Do ponto de vista do sistema de deteção, o progresso é hoje claro. Todas as melhorias disruptivas da rede ocorreram depois de grandes sismos, 1969 no continente ou 1980 nos Açores, mas a qualidade e densidade dos sensores têm melhorado de forma contínua mostrando agora um bom desempenho: quatro minutos depois do sismo de vinte e seis de agosto, já a localização e magnitude eram divulgadas, após validação por um geofísico. As formas de onda medidas pelos sismómetros portugueses foram imediatamente postas à disposição da comunidade nacional e internacional, num exemplo de ciência aberta e de transparência.

PUB • CONTINUE A LER A SEGUIR

É hoje claro que a gestão centralizada de uma rede de observação por um laboratório de estado, incorporando sensores mantidos por grupos de investigação, é necessária para um desempenho elevado. O passo que falta dar é o da operacionalização de um sistema de alerta precoce, há bastante tempo em teste, que utilize o tempo de rutura da falha para transmitir uma mensagem de alerta que “chegue” mais depressa que o próprio sismo. Estamos neste caso a falar de segundos, mas são segundos que podem ser preciosos. Em sismos mais energéticos podemos estar a falar de alguns minutos. A instalação dos cabos submarinos inteligentes, em curso, dará um novo impulso a este sistema e ampliará ainda mais a antecipação.

O conjunto de ações desenvolvidas pelo sistema de proteção civil foi realizado com muita clareza, o que foi importante para os cidadãos, mas tem ainda de percorrer um caminho semelhante ao que foi aberto por esse outro desastre natural que nos afeta a cada verão: os fogos florestais. O sistema de aviso aos cidadãos foi limitado e insuficiente. Em caso de um evento mais energético no mar, ou idêntico, mas em terra, este tipo de disseminação seria responsabilizado por consequências graves. Existem hoje meios de difundir informação diretamente aos cidadãos, que devem ser instalados, sendo por exemplo possível que as pessoas que estejam numa zona onde um sismo é sentido com uma intensidade que suscite preocupação, sejam imediatamente informadas do que ocorreu. São poucos os exercícios, e é reduzido o conhecimento em escolas e empresas dos procedimentos a adotar. Falta preparação. A serenidade só pode resultar do conhecimento. A ignorância é geradora de pânico.

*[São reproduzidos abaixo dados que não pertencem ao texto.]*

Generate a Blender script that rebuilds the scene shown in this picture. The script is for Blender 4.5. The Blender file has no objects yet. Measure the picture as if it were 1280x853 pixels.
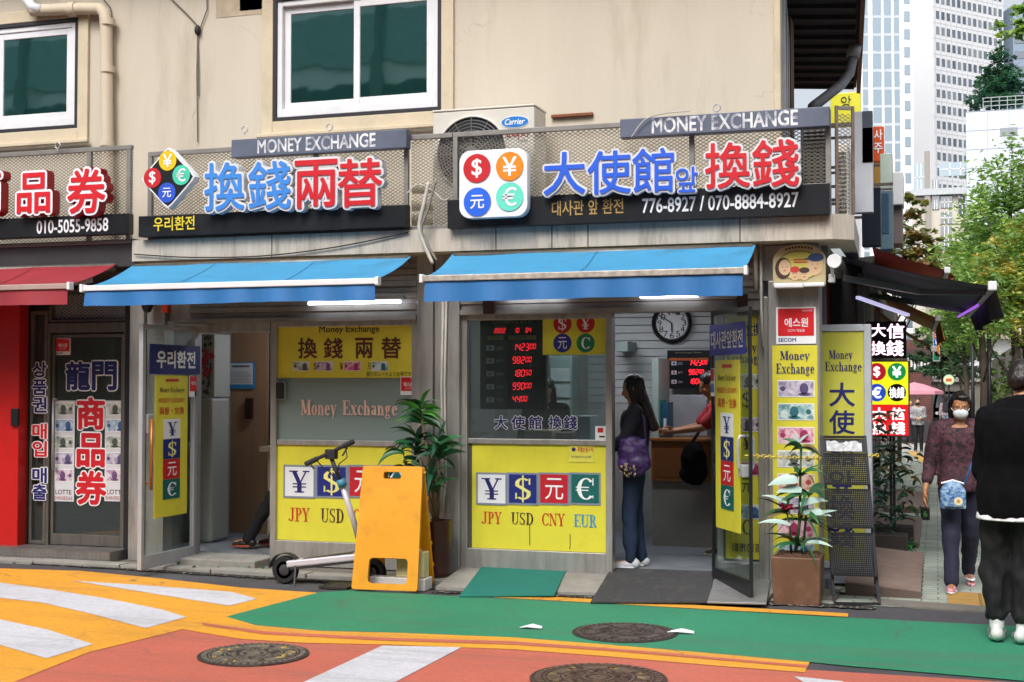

Mesmo com as melhorias que serão alcançadas no conhecimento científico, nos sistemas de deteção e alerta, e na disseminação e promoção da resiliência pelo sistema de proteção civil, o destino dos portugueses em caso de um sismo catastrófico está traçado. Não “na palma da mão” como canta o fado, mas sim na irregular resistência antissísmica dos edifícios, nas ruas estreitas que de um momento para o outro podem ficar cheias de escombros, no comportamento anárquico que existe sempre que as comunidades não exercitam regularmente o que fazer em caso de um grande sismo. Mesmo com um sistema de alerta precoce operacional, o que ocorrerá seguramente em breve, o seu papel será totalmente inútil se as infraestruturas críticas não estiverem preparadas para atuar de forma rápida e automática. Com ou sem alerta precoce as construções frágeis irão ruir, ceifando vidas e destruindo bens.

Algumas das críticas que se ouviram na comunicação social têm solução possível com recursos limitados. É esse o caso do reforço da capacidade de acesso aos sites, da difusão rápida e dirigida de avisos de emergência ou mesmo do alerta precoce. Mesmo os sistemas que funcionaram bem têm de continuar a ser mantidos e modernizados. Mas está na altura de termos coletivamente uma atitude racional em relação à resistência antissísmica das construções, e das cidades no seu todo, nas áreas de maior perigosidade.

A tarefa afigura-se ciclópica, e é demagógico imaginar um processo que resolva num curto período muitas das fragilidades existentes. Contudo, é possível conceber um programa que identifique as situações mais vulneráveis, escolha as estratégias de reforço mais adequadas, e promova a sua aplicação progressiva. Temos de ter a coragem de reconhecer as fragilidades onde estas existem, sabendo que não as podemos corrigir todas, nem mesmo numa geração. Temos obrigação de definir estratégias para minorar os possíveis efeitos, fazendo a melhor aplicação possível dos recursos existentes e procurando a melhor combinação de tecnologias de reforço.

Para o fazermos não precisamos de “comissões independentes” nem de “grupos de trabalho”. Utilizemos as capacidades existentes nas organizações que foram desenhadas para esse fim. Se for caso disso melhore-se o seu desempenho, juntem-se os recursos possíveis, e deitem-se “as mãos à obra”.